Agentic AI and Autonomous Decision-Making: A Review of Human-in-the-Loop Frameworks, Oversight Mechanisms, and Trust Calibration

by Bosede Olajoke Ishola, Catherine Olatorera Olaleye, Dorcas Atinuke Adedokun, Rachel Ihunanya Adeniran, Simeon Ayoade Adedokun

Published: April 18, 2026 • DOI: 10.51584/IJRIAS.2026.11030104

Abstract

The rapid proliferation of agentic artificial intelligence (AI) systems, which are autonomous agents capable of perceiving, reasoning, planning, and executing multi-step tasks with minimal human intervention, presents foundational challenges for the design of effective oversight architectures. Although developers report using AI assistance in approximately 60% of their work, empirical estimates suggest that full delegation remains feasible for only 0–20% of tasks, establishing a persistent and consequential human-AI collaboration boundary that current frameworks struggle to characterize with sufficient precision. This study carried out a systematic review that synthesized peer-reviewed studies published between 2020 and 2026 to map the state of the art in human-in-the-loop (HITL) frameworks, oversight mechanisms, and trust calibration strategies across eight high-stakes sectors, which are healthcare, criminal justice, financial services, autonomous transportation, education, manufacturing, content moderation, and human resources.

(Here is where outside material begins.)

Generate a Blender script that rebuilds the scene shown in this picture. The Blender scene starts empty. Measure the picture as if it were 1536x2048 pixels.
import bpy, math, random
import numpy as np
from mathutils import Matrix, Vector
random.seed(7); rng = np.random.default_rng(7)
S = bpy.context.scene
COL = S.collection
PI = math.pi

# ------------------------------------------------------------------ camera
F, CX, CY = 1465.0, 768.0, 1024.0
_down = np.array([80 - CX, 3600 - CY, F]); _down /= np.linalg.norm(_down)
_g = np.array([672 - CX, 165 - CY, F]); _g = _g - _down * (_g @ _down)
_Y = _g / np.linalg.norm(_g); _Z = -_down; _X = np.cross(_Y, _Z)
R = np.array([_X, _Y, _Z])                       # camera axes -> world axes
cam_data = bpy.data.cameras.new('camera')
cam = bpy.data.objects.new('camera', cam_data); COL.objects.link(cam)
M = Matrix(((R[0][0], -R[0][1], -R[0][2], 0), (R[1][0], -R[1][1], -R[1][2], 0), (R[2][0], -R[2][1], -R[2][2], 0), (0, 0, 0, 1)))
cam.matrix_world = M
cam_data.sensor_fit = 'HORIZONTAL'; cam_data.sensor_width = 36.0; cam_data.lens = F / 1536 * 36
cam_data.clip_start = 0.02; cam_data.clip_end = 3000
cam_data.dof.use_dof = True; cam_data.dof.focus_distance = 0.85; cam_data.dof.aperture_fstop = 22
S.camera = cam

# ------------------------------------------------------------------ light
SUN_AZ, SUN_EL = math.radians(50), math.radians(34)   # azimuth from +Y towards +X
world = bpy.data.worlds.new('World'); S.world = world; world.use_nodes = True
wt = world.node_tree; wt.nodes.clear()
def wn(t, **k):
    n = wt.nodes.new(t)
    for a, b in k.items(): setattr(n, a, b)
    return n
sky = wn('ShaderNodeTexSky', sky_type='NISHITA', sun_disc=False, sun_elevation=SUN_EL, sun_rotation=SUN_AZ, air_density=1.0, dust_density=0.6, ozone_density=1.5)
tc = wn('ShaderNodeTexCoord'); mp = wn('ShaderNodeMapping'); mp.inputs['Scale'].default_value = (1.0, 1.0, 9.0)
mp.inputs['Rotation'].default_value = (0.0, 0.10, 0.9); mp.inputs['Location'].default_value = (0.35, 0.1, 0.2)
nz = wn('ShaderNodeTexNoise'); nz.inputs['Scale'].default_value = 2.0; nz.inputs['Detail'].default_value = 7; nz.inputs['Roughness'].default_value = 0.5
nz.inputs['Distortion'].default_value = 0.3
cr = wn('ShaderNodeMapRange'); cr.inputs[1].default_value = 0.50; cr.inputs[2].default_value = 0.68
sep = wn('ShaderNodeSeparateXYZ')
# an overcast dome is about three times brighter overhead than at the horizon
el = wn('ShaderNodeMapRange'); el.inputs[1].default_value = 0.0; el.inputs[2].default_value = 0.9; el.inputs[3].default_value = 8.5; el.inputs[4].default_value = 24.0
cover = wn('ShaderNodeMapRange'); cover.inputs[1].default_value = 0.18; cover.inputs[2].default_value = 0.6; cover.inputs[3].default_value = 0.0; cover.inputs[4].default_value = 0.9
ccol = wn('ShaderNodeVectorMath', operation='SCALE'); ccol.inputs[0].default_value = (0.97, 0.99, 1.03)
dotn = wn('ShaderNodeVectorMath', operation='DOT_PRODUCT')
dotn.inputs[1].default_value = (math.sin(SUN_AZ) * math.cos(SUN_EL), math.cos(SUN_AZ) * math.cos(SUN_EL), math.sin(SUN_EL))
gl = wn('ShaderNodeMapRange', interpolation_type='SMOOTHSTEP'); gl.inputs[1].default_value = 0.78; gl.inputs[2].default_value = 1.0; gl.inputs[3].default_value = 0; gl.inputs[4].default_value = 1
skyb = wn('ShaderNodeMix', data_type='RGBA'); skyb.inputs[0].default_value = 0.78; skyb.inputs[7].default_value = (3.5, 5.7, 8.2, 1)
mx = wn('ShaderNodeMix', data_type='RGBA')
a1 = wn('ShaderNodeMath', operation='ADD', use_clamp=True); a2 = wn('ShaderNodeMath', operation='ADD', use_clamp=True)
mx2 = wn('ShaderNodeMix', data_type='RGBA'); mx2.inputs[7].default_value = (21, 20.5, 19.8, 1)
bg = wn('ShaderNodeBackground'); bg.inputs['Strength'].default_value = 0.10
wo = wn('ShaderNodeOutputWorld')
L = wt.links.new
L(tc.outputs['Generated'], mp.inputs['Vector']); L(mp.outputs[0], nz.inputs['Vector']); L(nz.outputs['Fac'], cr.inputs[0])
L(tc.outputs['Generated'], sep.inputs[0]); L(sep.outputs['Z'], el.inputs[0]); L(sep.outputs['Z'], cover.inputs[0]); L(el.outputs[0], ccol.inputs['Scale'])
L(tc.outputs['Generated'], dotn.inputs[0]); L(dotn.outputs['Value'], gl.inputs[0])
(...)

Following a PRISMA-aligned protocol, the study analyzed sources drawn from the Association for Computing Machinery (ACM), Institute of Electrical and Electronics Engineers (IEEE), NeurIPS, the Association for the Advancement of Artificial Intelligence (AAAI), and major journal databases. The analysis revealed four recurring tensions in the literature, which are the explainability–performance tradeoff, autonomy–accountability gap, over-trust/under-trust duality, and the participation–effectiveness paradox. Building on these tensions and the synthesized evidence, the study introduced the Adaptive Oversight Calibration Model (AOCM), a sector-agnostic framework comprising six formal propositions that relate task criticality, AI competency boundaries, human cognitive capacity, institutional constraints, trust dynamics, and feedback loops to optimal oversight configurations. The AOCM advances prior work by operationalizing meaningful oversight as a continuous, context-sensitive function rather than a binary or static design choice, and by providing testable propositions amenable to empirical validation. Implications for system designers, policymakers, and AI practitioners are discussed, with particular attention to the European Union AI Act (2024) and NIST AI Risk Management Framework (2023) as regulatory anchors.